--- Data lines ---

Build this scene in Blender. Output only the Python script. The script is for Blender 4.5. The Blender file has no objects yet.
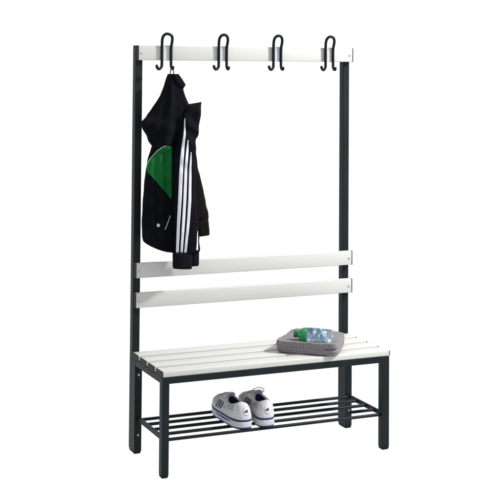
import bpy, bmesh, math, random
from mathutils import Vector, Matrix, noise
from mathutils.bvhtree import BVHTree

random.seed(7)
scene = bpy.context.scene
COL = scene.collection
PI = math.pi

# ------------------------------------------------------------------ camera
CX, CY, F = 191.796, 13.083, 1219.24          # principal point and focal length for a 500 px frame
YAW, PITCH, ROLL = 0.3915, 0.0385, 0.0091
CAM = Vector((-1.6951, -4.3654, 1.5882))
FW = Vector((math.sin(YAW) * math.cos(PITCH), math.cos(YAW) * math.cos(PITCH), math.sin(PITCH)))
_r = Vector((math.cos(YAW), -math.sin(YAW), 0)); _u = _r.cross(FW)
RT = _r * math.cos(ROLL) + _u * math.sin(ROLL)
UP = _u * math.cos(ROLL) - _r * math.sin(ROLL)

def ray(u, v):
    return (FW + RT * ((u - CX) / F) - UP * ((v - CY) / F)).normalized()

def at(u, v, y):
    d = ray(u, v)
    return CAM + d * ((y - CAM.y) / d.y)

cam_data = bpy.data.cameras.new('camera')
cam = bpy.data.objects.new('camera', cam_data); COL.objects.link(cam)
cam_data.sensor_width = 36; cam_data.sensor_fit = 'HORIZONTAL'
cam_data.lens = F / 500 * 36
cam_data.shift_x = (250 - CX) / 500
cam_data.shift_y = (CY - 250) / 500
cam_data.clip_start = 0.05; cam_data.clip_end = 2000
m = Matrix((RT, UP, -FW)).transposed().to_4x4(); m.translation = CAM
cam.matrix_world = m
scene.camera = cam

# ------------------------------------------------------------------ materials
def S(r, g, b):
    f = lambda c: (c / 255 / 12.92) if c / 255 <= .04045 else ((c / 255 + .055) / 1.055) ** 2.4
    return (f(r), f(g), f(b), 1)

class Mat:
    """a principled material with a noise-varied base colour, roughness and fine bump"""
    def __init__(self, name, col, rough=.5, spec=.5, vary=.06, vscale=12, bump=0, bscale=200, stretch=None,
                 metallic=0, sheen=0, coat=0, rvary=.06):
        self.m = bpy.data.materials.new(name); self.m.use_nodes = True
        nt = self.m.node_tree; self.nt = nt
        p = nt.nodes['Principled BSDF']; self.p = p
        p.inputs['Roughness'].default_value = rough
        p.inputs['Specular IOR Level'].default_value = spec
        p.inputs['Metallic'].default_value = metallic
        p.inputs['Sheen Weight'].default_value = sheen
        p.inputs['Coat Weight'].default_value = coat
        tc = nt.nodes.new('ShaderNodeTexCoord'); mp = nt.nodes.new('ShaderNodeMapping')
        nt.links.new(tc.outputs['Object'], mp.inputs['Vector'])
        if stretch: mp.inputs['Scale'].default_value = stretch
        self.vec = mp.outputs['Vector']
        n = nt.nodes.new('ShaderNodeTexNoise'); n.inputs['Scale'].default_value = vscale
        n.inputs['Detail'].default_value = 5; nt.links.new(self.vec, n.inputs['Vector'])
        cr = nt.nodes.new('ShaderNodeValToRGB')
        cr.color_ramp.elements[0].position = .3; cr.color_ramp.elements[1].position = .7
        cr.color_ramp.elements[0].color = tuple(c * (1 - vary) for c in col[:3]) + (1,)
        cr.color_ramp.elements[1].color = tuple(min(1, c * (1 + vary)) for c in col[:3]) + (1,)
        nt.links.new(n.outputs['Fac'], cr.inputs['Fac']); nt.links.new(cr.outputs['Color'], p.inputs['Base Color'])
        self.ramp = cr
        mr = nt.nodes.new('ShaderNodeMapRange'); mr.inputs['To Min'].default_value = rough - rvary
        mr.inputs['To Max'].default_value = rough + rvary
        nt.links.new(n.outputs['Fac'], mr.inputs['Value']); nt.links.new(mr.outputs['Result'], p.inputs['Roughness'])
        if bump:
            b = nt.nodes.new('ShaderNodeBump'); b.inputs['Strength'].default_value = bump
            b.inputs['Distance'].default_value = .002
            n2 = nt.nodes.new('ShaderNodeTexNoise'); n2.inputs['Scale'].default_value = bscale
            n2.inputs['Detail'].default_value = 3
            nt.links.new(self.vec, n2.inputs['Vector'])
            nt.links.new(n2.outputs['Fac'], b.inputs['Height']); nt.links.new(b.outputs['Normal'], p.inputs['Normal'])

    def tint(self):
        self.p.inputs['Specular Tint'].default_value = (.84, .95, 1, 1)
        return self.m

M = {}
M['steel'] = Mat('anthracite_powder_coat', (.0074, .0104, .0120), .46, .115, .14, 6, .14, 900).tint()
M['steel_round'] = Mat('black_powder_coat', (.0048, .0058, .0066), .45, .12, .12, 6, .1, 900).tint()
M['foot'] = Mat('black_rubber', (.006, .007, .008), .6, .12, .1, 20).m
M['slat'] = Mat('light_grey_plastic', (.400, .404, .390), .5, .30, .018, 3, .03, 300, stretch=(1, 6, 6)).m
M['cap'] = Mat('dark_grey_plastic', (.010, .0115, .012), .5, .12, .1, 30).m
M['screw'] = Mat('zinc_screw', (.30, .31, .32), .4, .4, .05, 50, metallic=.6).m
M['plate'] = Mat('pale_blue_plate', (.39, .405, .43), .4, .3, .03, 20).m
def shadowless_floor():
    # white floor with translucency added: world light from below washes out cast shadows
    mm = Mat('shadowless_white_floor', (.9, .9, .9), .9, .0, .0, 2)
    nt = mm.nt; tr = nt.nodes.new('ShaderNodeBsdfTranslucent'); tr.inputs['Color'].default_value = (.98, .98, .98, 1)
    mx = nt.nodes.new('ShaderNodeMixShader'); mx.inputs['Fac'].default_value = .97
    nt.links.new(mm.p.outputs[0], mx.inputs[1]); nt.links.new(tr.outputs[0], mx.inputs[2])
    nt.links.new(mx.outputs[0], nt.nodes['Material Output'].inputs['Surface'])
    return mm.m
M['floor'] = shadowless_floor()
M['navy'] = Mat('navy_black_polyester', (.0027, .0029, .0049), .85, .045, .3, 30, .35, 700).m
M['brown_black'] = Mat('brown_black_polyester', (.0056, .0041, .0042), .85, .045, .3, 30, .35, 700).m
M['rib'] = Mat('ribbed_knit', (.0026, .0029, .0056), .8, .07, .2, 40, .5, 220, stretch=(4, 4, .2)).m
M['green'] = Mat('green_polyester', (.003, .080, .016), .7, .08, .16, 18, .2, 700).m
M['white_cloth'] = Mat('white_tape', (.46, .47, .52), .6, .2, .04, 60, .1, 800).m
M['loop'] = Mat('grey_loop', (.10, .104, .115), .8, .15, .05, 60).m
M['leather'] = Mat('white_leather', (.395, .397, .41), .5, .25, .10, 55, .25, 260).m
M['mesh'] = Mat('grey_shoe_mesh', (.285, .29, .31), .7, .2, .14, 60, .7, 380).m
M['sole'] = Mat('white_rubber', (.37, .374, .395), .5, .3, .05, 40, .1, 300).m
M['blue'] = Mat('royal_blue_rubber', (.007, .012, .088), .5, .2, .12, 40).m
M['lining'] = Mat('navy_lining', (.007, .009, .038), .85, .15, .2, 60, .5, 400).m
M['mark'] = Mat('black_print', (.012, .012, .02), .5, .3, .1, 40).m
M['badge'] = Mat('white_badge', (.45, .45, .47), .4, .4, .03, 40).m
M['thread'] = Mat('grey_blue_trim', (.16, .18, .24), .6, .2, .1, 60).m
M['lace'] = Mat('grey_lace', (.36, .36, .35), .7, .2, .08, 80, .4, 500).m
tw = Mat('grey_terry', (.160, .154, .162), .95, .05, .26, 240, 1.0, 520, sheen=.1)
M['towel'] = tw.m

def bottle_material(name, col, rough=.03, trans=1.0, ior=1.38, vary=.03, vscale=20):
    mm = Mat(name, col, rough, .5, vary, vscale, rvary=.01)
    mm.p.inputs['Transmission Weight'].default_value = trans
    mm.p.inputs['IOR'].default_value = ior
    return mm.m
M['pet'] = bottle_material('clear_blue_plastic', (.80, .92, .98))
M['water'] = bottle_material('water', (.80, .93, .99), .0, 1, 1.33)
M['pet_green'] = bottle_material('green_plastic', (.012, .30, .075), .12, .45, 1.45, .7, 90)
M['cap_green'] = Mat('dark_green_cap', (.004, .06, .035), .35, .5, .1, 40).m

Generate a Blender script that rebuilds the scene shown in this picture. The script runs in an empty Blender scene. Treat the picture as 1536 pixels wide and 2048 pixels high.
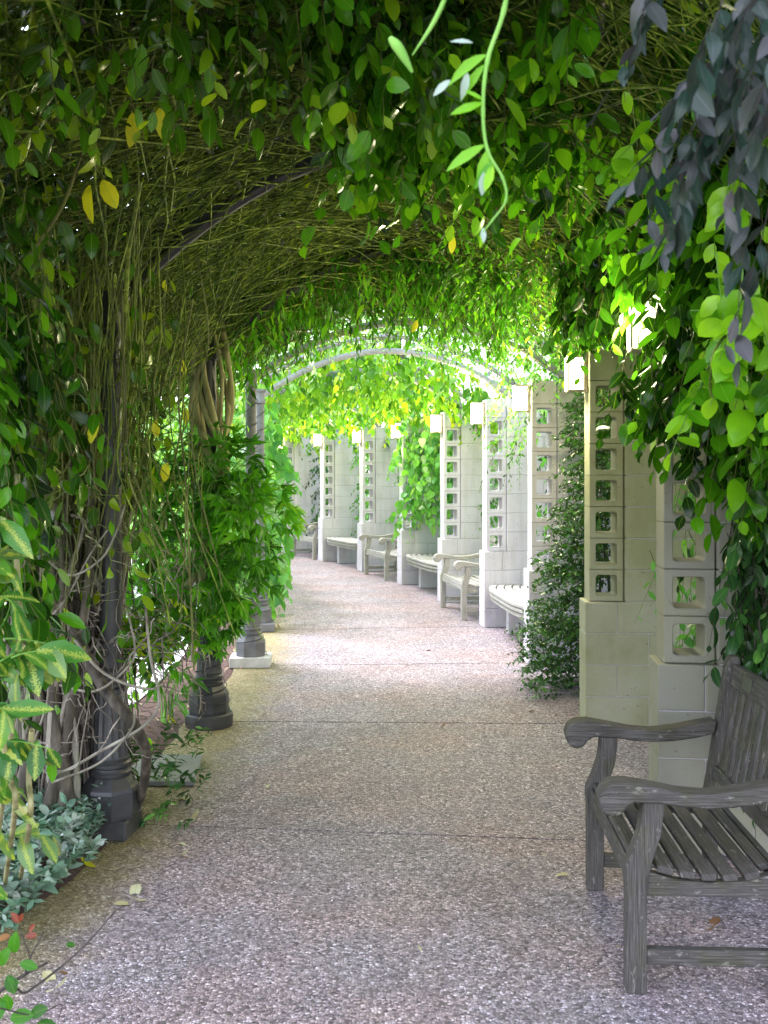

---

### [Short task]
Leave out any pictures and return exactly the lines from the beginning of the data through the line with "return CAM + d * ((y - CAM.y) / d.y)", inclusive.

### [Result of this task]
Build this scene in Blender. Output only the Python script. The script is for Blender 4.5. The Blender file has no objects yet.
import bpy, bmesh, math, random
from mathutils import Vector, Matrix, noise
from mathutils.bvhtree import BVHTree

random.seed(7)
scene = bpy.context.scene
COL = scene.collection
PI = math.pi

# ------------------------------------------------------------------ camera
CX, CY, F = 191.796, 13.083, 1219.24          # principal point and focal length for a 500 px frame
YAW, PITCH, ROLL = 0.3915, 0.0385, 0.0091
CAM = Vector((-1.6951, -4.3654, 1.5882))
FW = Vector((math.sin(YAW) * math.cos(PITCH), math.cos(YAW) * math.cos(PITCH), math.sin(PITCH)))
_r = Vector((math.cos(YAW), -math.sin(YAW), 0)); _u = _r.cross(FW)
RT = _r * math.cos(ROLL) + _u * math.sin(ROLL)
UP = _u * math.cos(ROLL) - _r * math.sin(ROLL)

def ray(u, v):
    return (FW + RT * ((u - CX) / F) - UP * ((v - CY) / F)).normalized()

def at(u, v, y):
    d = ray(u, v)
    return CAM + d * ((y - CAM.y) / d.y)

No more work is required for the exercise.